VIIRS is aboard two satellites: NASA/NOAA Suomi National Polar-orbiting Partnership (Suomi NPP) and NOAA-20. Suomi NPP, which contains five instruments including VIIRS, was launched from Vandenberg Air Force Base on October 28, 2011. It was the first in a series of four Joint Polar Satellite System (JPSS) satellites, a collaborative mission between NOAA and NASA, that carries the VIIRS instrument. The second JPSS satellite, NOAA-20, was launched into space on November 18, 2017. It is the first spacecraft of NOAA’s next generation of polar-orbiting satellites. NOAA-20 contains similar instruments as Suomi NPP including VIIRS. NOAA-20 circles the earth in the same orbit as Suomi NPP but is separated in time and space by 50 minutes, providing additional VIIRS coverage over previously captured areas by Suomi NPP, similar to how the Terra and Aqua satellites provide Moderate Resolution Imaging Spectroradiometer (MODIS) data. https://usradioguy.com/GLOBAL/VIIRS/

Individual Passes are retrieved and stitched together once per day using a script. Doing it more often offers no benefit as the passes (orbits) have not been completed and would yield a partial picture.

VIIRS observes the entire Earth’s surface twice each day crossing equator approximately 14 times each day per satellite. Suomi NPP crosses the equator about 1:30 a.m. and 1:30 p.m. and NOAA-20 crossing at 2:20 am and 2:20 pm, local time; from NPP’s polar orbit 824 kilometers (km) (512 miles) above the Earth’s surface. The 3,000 km swath width of the VIIRS instrument, which is 710 km greater than that of MODIS, allows for no gaps in coverage as observed in MODIS near the equator. The VIIRS instrument provides 22 spectral bands from 412 nanometers (nm) to 12 micrometers (µm) at two spatial resolutions, 375 meters (m) and 750 m, which are resampled to 500 m, 1 km, and 0.05 degrees in the NASA produced data products to promote consistency with the MODIS heritage.

Visible Infrared Imaging Radiometer Suite (VIIRS) data products are developed by the National Aeronautics and Space Administration (NASA) and are distributed by NASA’s Land Processes Distributed Active Archive Center (LP DAAC).


VIIRS’ spatial resolution (375m or 750m per pixel) is finer than the 1km to 2km resolution of most channels of the GOES-R Advanced Baseline Imager (ABI). VIIRS bands are near the 0.5km resolution of ABI’s Channel 2 (0.64µm).

Each VIIRS imagery channel measures radiances in a portion of the electromagnetic spectrum, from Visible to Near Infrared (IR), Short-, Medium-, and Long-wave IR.
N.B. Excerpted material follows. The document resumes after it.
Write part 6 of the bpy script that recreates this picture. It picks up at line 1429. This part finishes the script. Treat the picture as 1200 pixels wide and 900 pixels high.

As for timing, the NOAA-20, NOAA-21, and S-NPP satellites are on a low-earth, sun-synchronous orbit slightly more than 100 minutes long; each crosses the equator at 13:30 local solar time in the northbound direction (ascending node), and at 01:30 local solar time in the southbound direction (descending node). NOAA-20 and S-NPP are at opposite points on this orbit. NOAA-21 is directly between them, one quarter-orbit ahead of S-NPP. Together they provide VIIRS imagery for most of the globe at least six times per day (three in the daytime; three more at night). In mid- and northern latitudes, given the overlap among VIIRS swaths, many CONUS locations are sensed 8 or 9 times a day (between the three satellites); and parts of Alaska 16-20 times per day.